Existem várias razões para isso. A primeira é que, como sabemos, a compra de material bélico é a primeira forma de prolongar a paz. Quem nunca ouviu “estamos a bombardear para conseguir terminar esta guerra”, que atire a primeira pedra.
Depois, aqui entre nós, a Suécia fez opções políticas a partir da década de 60 do século XX que são um verdadeiro ultraje à vida no limbo da incerteza que todos aspiramos. Investiu fortemente em habitação, num programa que trouxe um tecto para todos, colocou o erário público ao serviço de uma Educação verdadeiramente universal onde, e reparem neste escândalo, os miúdos são subsidiados pelo Estado para estudarem no ensino superior.
Ou seja, os filhos do sapateiro e do astronauta partem do mesmo patamar no que toca às oportunidades na vida. Como se não bastasse, ainda nos sacam mais uma fortuna em impostos para que os mais velhos tenham assistência em casa na fase final da vida, para que os miúdos tenham dentista grátis até aos 26 anos, e para que, de uma forma geral, toda a população tenha assistência gratuita providenciada pelo Serviço Nacional de Saúde.
Por fim, proporcionam a todos, no fim da vida contributiva, uma pensão pública, devolvem em sede de IRS 30% dos juros cobrados pelos bancos, proporcionam centenas de dias de paternidade a cada casal, e garantem uma Segurança Social que não deixa ninguém debaixo da ponte nos momentos mais difíceis.
Como se percebe, um tédio. Uma vida sem surpresas, receios ou aflições provenientes da falta de emprego, falhas de saúde ou azares de percurso.
Pessoalmente, isto tudo enerva-me. Raramente estou doente e não vou a hospitais.
Estudei em Portugal e, em princípio, também passarei por lá o tempo da reforma. Ou seja, nem consigo aproveitar bem os descontos. Já se tivéssemos um grupo de vigilantes em cada bairro, talvez com um tanque ou um lança-mísseis, sempre me poderia entreter nas noites de frio, que vão de Agosto a Julho. De resto, são óptimas.

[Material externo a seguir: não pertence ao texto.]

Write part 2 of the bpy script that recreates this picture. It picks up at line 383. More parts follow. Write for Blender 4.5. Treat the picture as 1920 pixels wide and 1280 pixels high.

Como se não bastasse, com estas escolhas de investimento, a Suécia conseguiu, durante décadas, figurar entre os mais ricos do mundo, com elevada percentagem da população a concluir o ensino superior e a chegar a um valor mínimo de salário a rondar os 2.000 euros (não oficial).

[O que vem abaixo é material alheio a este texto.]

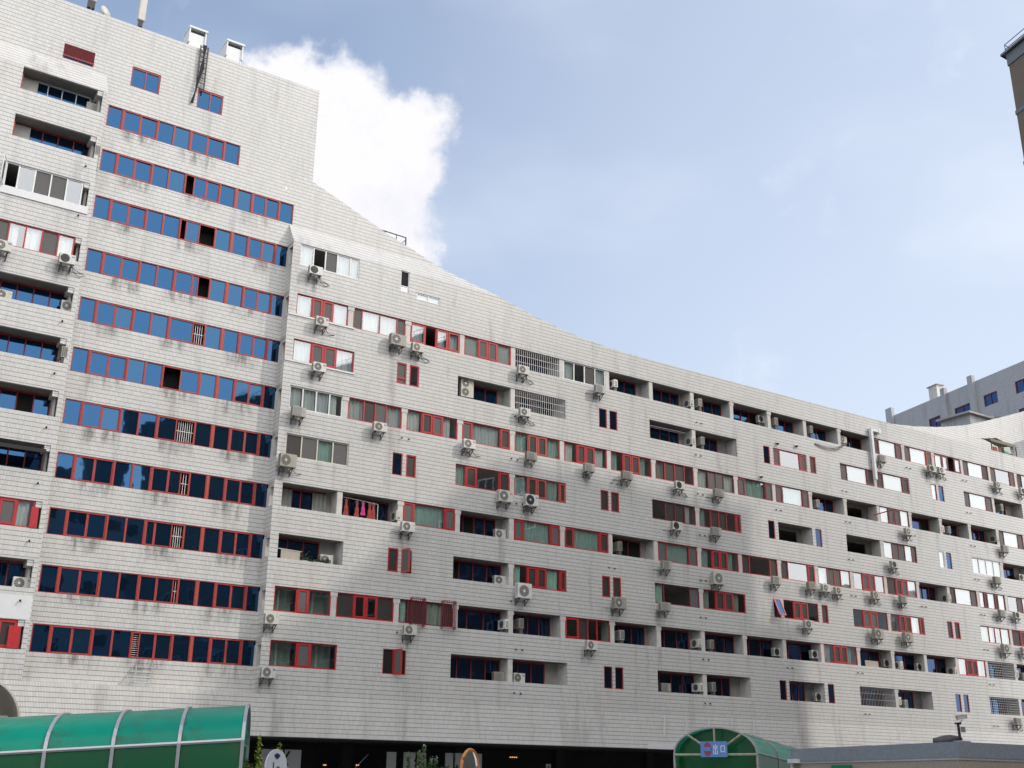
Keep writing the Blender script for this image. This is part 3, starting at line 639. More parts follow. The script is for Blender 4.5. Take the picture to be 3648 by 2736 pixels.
# upper windows of the high end
for n,(a,b,c0,c1) in enumerate(TOPW):
    c0+=1.6;c1+=1.6; gl=MB(); fr=MB(); y=.08; fk='redrib'
    fr.box(a,b,y-.05,y+.03,c0,c0+.05,fk); fr.box(a,b,y-.05,y+.03,c1-.12,c1,fk); fr.box(a,a+.07,y-.05,y+.03,c0+.05,c1-.12,fk); fr.box(b-.09,b,y-.05,y+.03,c0+.05,c1-.12,fk); fr.box((a+b)/2-.03,(a+b)/2+.03,y-.045,y+.03,c0+.05,c1-.12,fk)
    gl.face([(a,y,c0),(b,y+.004,c0),(b,y,c1),(a,y,c1)],'blue'); o=gl.build('upper_window',bld); fr.build('frame',o)
    if n==0:
        q=MB()
        for j in range(16): zc=c1-.03-.045*j; q.obox(((a+b)/2,.0,zc),((b-a)/2-.03,0,0),(0,.020,-.012),(0,.004,.010),'maroon')
        q.box(a+.02,b-.02,.025,.04,c1-.74,c1-.02,'maroon'); q.box(a,b,-.03,.0,c1-.80,c1-.745,'redold'); q.build('shutter',bld)
# left block bays
LB={1:'O',2:'O',3:'l5:xsggs:white',4:'l5:gwwgw:red',5:'O',6:'O',7:'O',8:'A',9:'l5:gGgGw:red',10:'O',11:'l5:gGgGD:red'}
for k,s in LB.items():
    a,b,z0,z1=LH[k-1]
    c=MB(); c.box(a-.25,a-.02,FY+.165,.2,z1-2.4,z1,'plaster'); c.build('partition',bld)
    if s in 'OA':
        balcony_door(a,11.28,z0,z1,5,gk='blue',side=.0 if k>1 else .3,fk='redrib' if k>1 else 'white')
        if k<3:
            q=MB(); q.box(a+.02,a+.10,FY+.3,FY+.5,z0-1,z1-.3,'redold'); q.box(a+.1,a+1.0,.02,.12,z0-1,z1-.1,'plaster'); q.build('balcony_wall',bld)
        if s=='A':
            q=MB(); q.obox((9.0,FY-.30,z1-.36),(2.1,0,0),(0,.36,.10),(0,-.01,.03),'dark'); q.obox((9.0,FY-.66,z1-.50),(2.1,0,0),(0,.012,0),(0,0,.10),'dark'); q.build('awning',bld)
    else:
        p,t,fk=s.split(':'); make_window(a,11.1,z0,z1,FY+.10,list(zip(PAT[p],t)),fk)
        if k==3:
            q=MB(); h=Vector((-.30,-.95,0)).normalized(); c_=Vector((a-.02,FY-.02,0))+h*.42
            for s0,s1,h0,h1 in ((0,.1,0,1),(.9,1,0,1),(.1,.9,0,.06),(.1,.9,.94,1)):
                q.obox(Vector((a-.02,FY-.02,z0+(h0+h1)/2*(z1-z0)))+h*((s0+s1)/2*.85),h*((s1-s0)/2*.85),Vector((-h.y,h.x,0))*.02,Vector((0,0,(h1-h0)/2*(z1-z0))),'white')
            e0=Vector((a-.02,FY-.02,z0+.08)); q.face([e0+h*.08,e0+h*.77,e0+h*.77+Vector((0,0,z1-z0-.16)),e0+h*.08+Vector((0,0,z1-z0-.16))],'glass'); q.build('open_sash',bld)
c=MB(); c.box(10.75,11.29,FY-.03,FY+.16,LH[10][2]+.02,LH[10][3]-.31,'red'); c.build('red_panel',bld)
c=MB(); c.box(10.95,11.29,FY-.03,FY+.14,LH[8][2]+.02,LH[8][3]-.31,'red'); c.build('red_panel',bld)
c=MB(); c.box(23.46,23.93,FY+.02,FY+.15,ZH[4]-OH+.02,ZH[4]-.01,'red'); c.box(23.46,23.93,FY+.02,FY+.15,ZH[5]-OH+.02,ZH[5]-.01,'red'); c.build('red_panel',bld)
# white repainted patch on the lowest left band
c=MB(); c.box(5,11.60,FY-.004,FY+.01,ZH[11]+.03,ZH[11]+1.15,'whiteledge'); c.build('repainted_patch',bld)
# grille cages on row 10, drain stubs, chimneys, patched strips
for u0 in (32.35,34.45):
    c=MB(); z0,z1=ZH[10]-OH-.12,ZH[10]+.12; y0=FY-.33; u1=u0+.85
    for z in (z0,z0+.1,z1-.1,z1): c.box(u0,u1,y0-.015,y0+.015,z-.015,z+.015,'maroon'); c.box(u0-.015,u0+.015,y0,FY,z-.015,z+.015,'maroon'); c.box(u1-.015,u1+.015,y0,FY,z-.015,z+.015,'maroon')
    for j in range(8): x=u0+(u1-u0)*j/7; c.box(x-.011,x+.011,y0-.011,y0+.011,z0,z1,'maroon')
    for j in range(4): yy=y0+.33*j/3; c.box(u0-.01,u0+.01,yy-.01,yy+.01,z0,z1,'maroon'); c.box(u1-.01,u1+.01,yy-.01,yy+.01,z0,z1,'maroon')
    c.build('window_cage',bld)
random.seed(5)
for k in range(4,12):
    for u in ((31.6,39.5,47.2,55.3,63.2,71.1,79.1,86.9) if k%2==0 else (39.6,55.2,71.2,87.2)):
        if random.random()<.22: continue
        uu=u+random.uniform(-.3,.3); zz=ZH[k]-OH-random.choice((.55,.62,.95))
        for d in (0,.48):
            c=MB(); c.tube([(uu+d,FY+.02,zz),(uu+d,FY-.10,zz),(uu+d,FY-.14,zz-.07)],.033,'dark',6); c.build('drain_pipe',bld)
for k in range(2,11):
    c=MB(); uu=11.05; zz=LH[k-1][2]-.62; c.tube([(uu,FY+.02,zz),(uu,FY-.12,zz),(uu,FY-.16,zz-.08)],.04,'dark',6); c.build('drain_pipe',bld)
for u,zb_ in ((16.2,44.0),(18.6,44.0)):
    c=MB(); c.box(u,u+.98,.6,1.5,43.2,45.35,'whiteledge'); c.build('chimney',bld)
    d=MB(); 
    for dx in (0,.94): d.box(u-.05+dx*1.07,u+.025+dx*1.07,.5,1.6,44.60,45.62,'whiteledge')
    d.box(u-.08,u+1.10,.46,1.64,45.62,45.75,'whiteledge'); d.box(u+.08,u+.92,.7,1.4,45.351,45.45,'dark'); d.build('chimney_cap',bld)
c=MB()
for j,u in enumerate((51.4,53.3,55.3,57.4,59.5)):
    c.obox((u,-1.04,(ZBOT+ZB)/2+.0),(.05,0,0),(0,.02,0),(0,-.09*1.0,1.07),'whiteledge')
c.obox((54.0,-1.13,ZBOT+.17),(4.1,0,0),(0,.015,0),(0,-.01,.17),'whiteledge'); c.build('patched_strip',bld)
c=MB(); c.box(22.95,23.1,-.01,.02,36.2,36.42,'steel'); c.build('vent',bld)
# undercroft: ceiling is the base wall's soffit; a dark back wall, columns and boarded panels
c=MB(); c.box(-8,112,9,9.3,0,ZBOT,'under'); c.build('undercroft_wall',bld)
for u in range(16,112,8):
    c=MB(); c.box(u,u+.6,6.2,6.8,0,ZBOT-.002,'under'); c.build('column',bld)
# swept parapet wall standing behind the roof terrace at the far end
SW=[(83,31.4),(87.2,32.66),(90.6,33.02),(94.8,33.7),(98.8,34.62),(102.1,35.63),(105.5,36.75),(109.5,38.11),(116,40.6)]
SW[0]=(82.5,32.4)
c=MB()
for (a,za),(b,zb) in zip(SW,SW[1:]):
    c.face([(a,6,29.9),(b,6,29.9),(b,6,zb+1.6),(a,6,za+1.6)],'tile'); c.face([(a,6,za+1.6),(b,6,zb+1.6),(b,6.4,zb+1.6),(a,6.4,za+1.6)],'plaster'); c.face([(a,6.4,za+1.6),(b,6.4,zb+1.6),(b,6.4,29.9),(a,6.4,29.9)],'tile')
c.build('swept_wall',bld)
c=MB(); c.face([(101.2,3,29.9),(104.2,1.6,29.9),(104.2,1.6,35.0),(101.2,3,33.9)],'tile2'); c.face([(104.2,1.6,29.9),(112,1.6,29.9),(112,1.6,37),(104.2,1.6,35.0)],'tile2'); c.build('terrace_wall',bld)
c=MB(); c.box(105.2,110.8,9.6,13,29.9,39.55,'tile2'); c.box(104.6,111.4,9.2,13.4,39.55,39.75,'concrete'); c.build('roof_hut',bld)
ACS=[(7.54,25.90,'rB','w'),(10.70,26.01,'kC','w'),(11.31,23.76,'r','b'),(11.33,21.04,'L','b'),(8.08,23.61,'r','b'),(11.08,35.84,'g','b'),(11.51,33.07,'L','b'),(11.04,9.07,'rR','b'),(24.73,29.10,'k','w'),(25.35,25.93,'rB','w'),(30.50,25.90,'R','w'),(31.92,25.73,'r','w'),(25.40,23.04,'rB','w'),(24.33,20.10,'g','w'),(29.53,20.12,'rB','w'),(35.82,20.13,'rR','w'),(40.56,20.12,'g','w'),(23.87,17.12,'R','w'),(38.53,17.17,'RR','w'),(40.55,17.19,'KC','w'),(39.90,25.92,'r','w'),(40.01,23.01,'r','w'),(36.00,24.09,'D','b'),(31.31,15.07,'E','b'),(31.70,14.35,'r','w'),(38.83,14.96,'r','b'),(23.65,8.31,'r','w'),(23.70,5.52,'rB','w'),(32.12,8.38,'r','w'),(38.86,12.05,'r','b'),(40.02,11.38,'S','w'),(27.04,12.01,'r','b'),(39.12,9.33,'E','b'),(40.18,9.46,'L','b'),(38.86,6.21,'g','b'),(40.30,6.22,'rR','b'),(46.29,25.87,'g','w'),(48.07,26.80,'E','b'),(55.22,26.74,'E','b'),(56.12,26.93,'L','b'),(62.87,26.97,'k','b'),(64.03,26.91,'L','b'),(55.22,23.83,'E','b'),(56.17,23.98,'L','b'),(45.26,20.10,'g','w'),(48.55,20.07,'g','w'),(53.27,20.09,'k','w'),(57.05,20.07,'g','w'),(52.87,17.12,'k','w'),(56.62,17.20,'g','w'),(48.16,15.23,'L','b'),(51.81,14.26,'g','w'),(56.51,13.87,'S','w'),(62.34,14.30,'g','w'),(47.58,11.32,'R','w'),(51.52,11.44,'g','w'),(45.23,8.45,'r','w'),(48.14,9.35,'L','b'),(54.98,9.32,'E','b'),(56.09,9.33,'L','b'),(62.94,9.29,'k','b'),(52.12,6.25,'g','b'),(54.93,6.39,'E','b'),(56.12,6.48,'L','b'),(68.01,26.95,'L','b'),(72.20,26.95,'r','b'),(75.73,25.69,'g','w'),(82.19,25.85,'k','w'),(83.49,25.91,'r','w'),(91.50,25.82,'r','w'),(95.22,25.79,'k','w'),(68.07,20.94,'L','b'),(92.37,23.99,'L','b'),(78.13,19.89,'r','w'),(83.40,20.88,'E','b'),(84.30,20.92,'L','b'),(75.93,16.94,'k','w'),(91.24,20.01,'g','w'),(89.49,17.09,'g','w'),(91.08,20.98,'E','b'),(94.57,17.96,'k','b'),(66.08,14.27,'g','w'),(67.59,14.26,'r','w'),(69.02,14.20,'r','w'),(73.29,14.26,'r','w'),(76.59,14.24,'g','w'),(65.42,11.38,'rR','w'),(73.12,11.28,'R','w'),(76.63,11.27,'R','w'),(89.59,14.26,'g','w'),(91.72,14.27,'k','w'),(89.51,11.28,'R','w'),(92.09,11.30,'r','w'),(83.23,15.03,'E','b'),(66.91,9.39,'k','b'),(74.98,9.26,'k','b'),(76.13,9.15,'E','b'),(78.96,9.19,'k','b'),(82.91,9.09,'E','b'),(91.28,9.35,'E','b'),(92.18,9.19,'L','b'),(66.98,6.33,'k','b'),(75.49,6.42,'E','b'),(76.25,6.22,'L','b'),(89.88,5.39,'g','w')]
# ================================================================ neighbouring buildings
def frame_dir(az): return Vector((math.sin(R_(az)),math.cos(R_(az)),0))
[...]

Note-se ainda que, para os senhores da guerra, fãs dos mercados e da corrida ao armamento, que durante estes anos de paz e neutralidade, parte do desenvolvimento económico da Suécia foi também assente na produção e venda de equipamento militar.
Cerca de 2% dos tiros dados a nível mundial são produzidos pela Suécia. Nada mau para uma população igual à portuguesa. Ambos têm 0,13% da população mundial. No fundo, a Suécia pratica aquela paz que consiste em vender armas aos dois lados. Onde é que já vi isto?

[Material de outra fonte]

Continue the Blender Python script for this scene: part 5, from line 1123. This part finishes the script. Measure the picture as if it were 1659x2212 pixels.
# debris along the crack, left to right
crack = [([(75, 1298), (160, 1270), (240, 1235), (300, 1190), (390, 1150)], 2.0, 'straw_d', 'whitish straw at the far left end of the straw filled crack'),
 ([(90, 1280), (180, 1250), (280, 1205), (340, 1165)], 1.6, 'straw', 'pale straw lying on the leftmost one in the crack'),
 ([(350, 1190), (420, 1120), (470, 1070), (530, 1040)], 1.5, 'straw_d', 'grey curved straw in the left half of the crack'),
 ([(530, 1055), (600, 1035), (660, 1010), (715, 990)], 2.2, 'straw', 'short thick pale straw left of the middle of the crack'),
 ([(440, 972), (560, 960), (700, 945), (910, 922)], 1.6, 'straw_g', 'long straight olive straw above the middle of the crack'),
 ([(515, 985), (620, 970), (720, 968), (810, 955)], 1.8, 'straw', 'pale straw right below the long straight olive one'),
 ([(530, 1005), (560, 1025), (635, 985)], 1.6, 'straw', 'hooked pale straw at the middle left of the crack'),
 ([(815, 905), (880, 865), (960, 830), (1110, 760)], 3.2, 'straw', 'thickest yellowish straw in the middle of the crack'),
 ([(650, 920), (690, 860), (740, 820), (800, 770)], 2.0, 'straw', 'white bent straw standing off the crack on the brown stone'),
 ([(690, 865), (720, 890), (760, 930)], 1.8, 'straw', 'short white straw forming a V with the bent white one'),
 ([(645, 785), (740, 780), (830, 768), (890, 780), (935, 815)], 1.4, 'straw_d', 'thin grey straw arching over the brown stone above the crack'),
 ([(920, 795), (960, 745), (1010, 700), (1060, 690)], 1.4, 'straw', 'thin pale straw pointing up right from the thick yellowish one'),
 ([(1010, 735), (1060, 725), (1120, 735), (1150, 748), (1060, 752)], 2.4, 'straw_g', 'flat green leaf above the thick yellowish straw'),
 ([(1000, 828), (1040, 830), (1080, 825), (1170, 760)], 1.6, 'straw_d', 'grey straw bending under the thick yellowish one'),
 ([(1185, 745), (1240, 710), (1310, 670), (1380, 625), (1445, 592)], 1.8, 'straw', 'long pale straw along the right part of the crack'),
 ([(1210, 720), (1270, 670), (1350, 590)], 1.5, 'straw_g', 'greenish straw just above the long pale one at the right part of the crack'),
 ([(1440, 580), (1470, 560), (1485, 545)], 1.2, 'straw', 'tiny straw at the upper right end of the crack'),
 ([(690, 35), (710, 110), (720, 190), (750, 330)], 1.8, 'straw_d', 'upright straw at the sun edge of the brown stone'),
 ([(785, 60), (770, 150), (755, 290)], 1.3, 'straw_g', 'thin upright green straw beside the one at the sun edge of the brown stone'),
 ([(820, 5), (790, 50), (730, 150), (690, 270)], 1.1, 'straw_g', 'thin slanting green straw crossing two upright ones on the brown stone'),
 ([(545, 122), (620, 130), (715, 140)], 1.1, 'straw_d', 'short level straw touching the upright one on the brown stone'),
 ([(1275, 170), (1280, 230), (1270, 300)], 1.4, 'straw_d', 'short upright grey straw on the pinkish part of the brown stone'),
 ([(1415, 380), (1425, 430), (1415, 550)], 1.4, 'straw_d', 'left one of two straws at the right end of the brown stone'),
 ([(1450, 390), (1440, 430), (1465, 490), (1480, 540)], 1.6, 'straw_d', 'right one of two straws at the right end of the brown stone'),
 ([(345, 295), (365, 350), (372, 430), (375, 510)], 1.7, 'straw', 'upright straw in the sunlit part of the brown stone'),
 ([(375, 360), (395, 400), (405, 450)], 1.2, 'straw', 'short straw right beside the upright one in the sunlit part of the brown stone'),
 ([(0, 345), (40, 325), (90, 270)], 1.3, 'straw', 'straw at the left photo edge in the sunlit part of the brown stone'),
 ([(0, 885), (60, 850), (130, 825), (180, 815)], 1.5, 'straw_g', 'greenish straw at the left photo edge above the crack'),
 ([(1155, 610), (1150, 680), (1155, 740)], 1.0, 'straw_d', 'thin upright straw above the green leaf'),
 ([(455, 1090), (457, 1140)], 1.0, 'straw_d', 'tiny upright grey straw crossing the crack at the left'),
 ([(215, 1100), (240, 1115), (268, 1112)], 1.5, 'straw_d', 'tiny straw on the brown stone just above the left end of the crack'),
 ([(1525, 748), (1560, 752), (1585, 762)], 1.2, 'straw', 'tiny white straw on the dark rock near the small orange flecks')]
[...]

Mas essa neutralidade, com uma mancha aqui e outra ali, valeu 77 anos de prosperidade e de enorme crescimento económico, reflectido diretamente na qualidade de vida dos seus habitantes.
Chegados aqui, o que devemos fazer?
Seguir uma receita de sucesso testada ao longo de quase oito décadas, ou desviar os fundos que construíram isto para nos armarmos até aos dentes? Melhor, perante a ausência de ameaça, devemos criar uma narrativa para que passemos a ter uma preocupação nova?
Eu acho que sim. E entendo perfeitamente os liberais. Tal como eles, também eu estou aborrecido com esta vida calma, organizada e sem problemas. Aliás, quando aqui cheguei em 2007 fiquei logo desconfiado.
Habituado em Lisboa a entregar uma bíblia impressa em A4, a que chamavam declaração de IRS, fiquei estupefacto quando apenas me pediram um sms com a mensagem; “sim” ou “não”, para fazer o mesmo em Gotemburgo, ao fim do meu primeiro ano de trabalho. Era o primeiro de vários anos sem emoções e irritações com o quotidiano.
Assim, há que aderir à NATO, e meter um alvo nas nossas costas. Há que tirar dinheiro das escolas e canalizá-lo para mísseis. E depois é deixar os mercados agirem. Todos temos visto ao longo do último mês como eles se ajustam bem.
É como diz o poeta João: o liberalismo é necessário e funciona.
Primeiro cria-se o deserto, depois vende-se a água. Brilhante.